Miglior film, regia, attrice protagonista, sceneggiatura non originale: quattro candidature agli Oscar per Room dell’irlandese Lenny Abrahamson. Con una nuova stella: Brie Larson
Tra gli otto candidati per l’Oscar nella categoria di miglior film, spunta il titolo di un regista irlandese misconosciuto, Lenny Abrahamson, al suo quinto lungometraggio dopo Adam & Paul, Garage, What Richard Did (inedito in Italia) e Frank. Il cinema di Abrahamson è caratterizzato da un’attenzione particolare alle problematiche psicologiche dei protagonisti: i suoi film sono drammi sensibili, che mettono al centro individui alle prese con umanissimi disagi affettivi e relazionali. Da questo punto di vista, Room rappresenta una specie di summa: una madre (Brie Larson) e il figlio (Jacob Tremblay) sono imprigionati da un padre-padrone in una stanza, fino a quando non trovano la forza per ideare una maniera per ribellarsi e fuggire. Il piccolo Jack ha cinque anni e vive in quella stanza da quando è nato, è convinto che non ci sia nient’altro al di fuori di essa, soltanto l’ignoto. Questo è quello che gli fa credere la madre per nascondergli la violenza della realtà e la brutalità della condizione domestica in cui si trovano. Partendo da qui, Abrahamson sviluppa una “nuova nascita”, una scoperta del mondo da parte di qualcuno che ha già vissuto per cinque anni in un microcosmo comunque sufficiente per crescere e prendere consapevolezza di ciò che gli è intorno. La sconfinatezza per Jack è una novità spiazzante, che viene vissuta con gioia ma, ovviamente, anche con esitazione: il regista riflette così, da una parte, sull’infanzia negata ma, dall’altra, sulla possibilità di sopravvivere in uno spazio limitato nel momento in cui si è ignari di tutto il resto, e dove è possibile ritagliare istanti di gioia grazie al gioco e all’affetto reciproco.

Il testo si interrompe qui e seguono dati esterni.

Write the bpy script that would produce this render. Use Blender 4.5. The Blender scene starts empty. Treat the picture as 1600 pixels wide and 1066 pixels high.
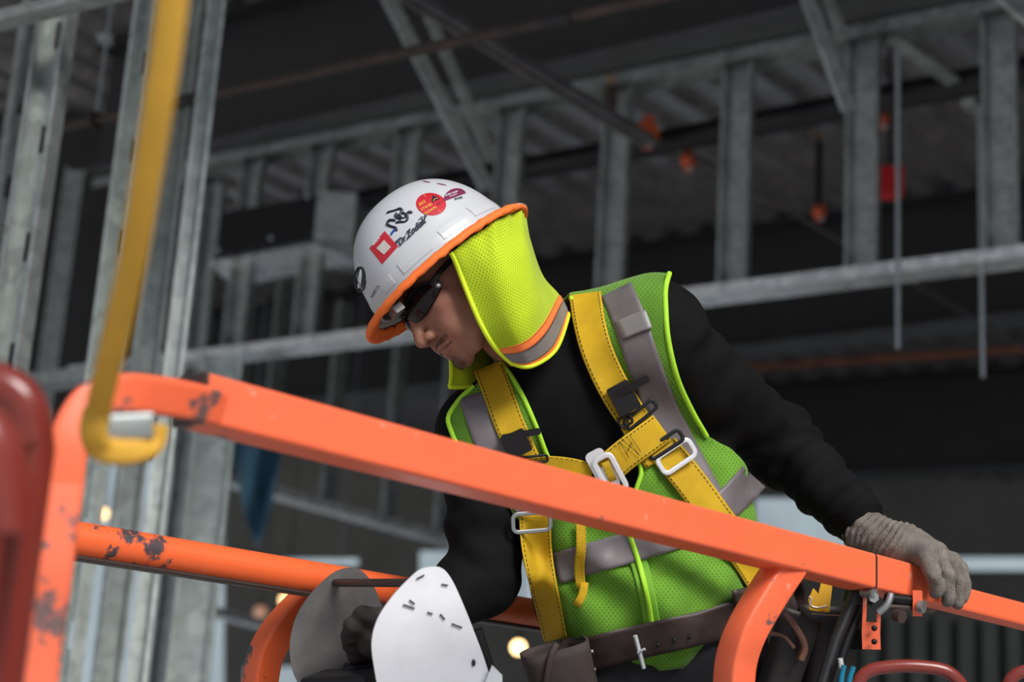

Room non è candidato soltanto a miglior film ma è riuscito a ottenere la nomination anche per la regia, per l’interpretazione femminile e per la sceneggiatura non originale. Abrahamson ha adattato il libro omonimo di Emma Donoghue, uscito per Mondadori col titolo Stanza, letto, armadio, specchio. Lo ha fatto con grande rispetto per i suoi personaggi, affrontando ogni passaggio con attenzione ed evitando la scorciatoia morbosa e ricattatoria. Il successo del film è senz’altro merito anche della magnifica ventiseienne Brie Larson, sicuramente il nome meno noto al grande pubblico tra le cinque nominate, eppure è lei quello da battere: dopo aver vinto il Golden Globe, i bookmaker la danno come la favorita per l’Oscar. Dovrà vedersela con Cate Blanchett (Carol), Charlotte Rampling (45 anni), Saoirse Ronan (Brooklyn) e Jennifer Lawrence (Joy). Non sarà un gioco da ragazze, ma Brie non è una debuttante allo sbaraglio: nell’inedito ma bellissimo Short Term 12 di Destin Cretton era l’educatrice di un centro per adolescenti in difficoltà, costretta a confrontarsi con il proprio passato.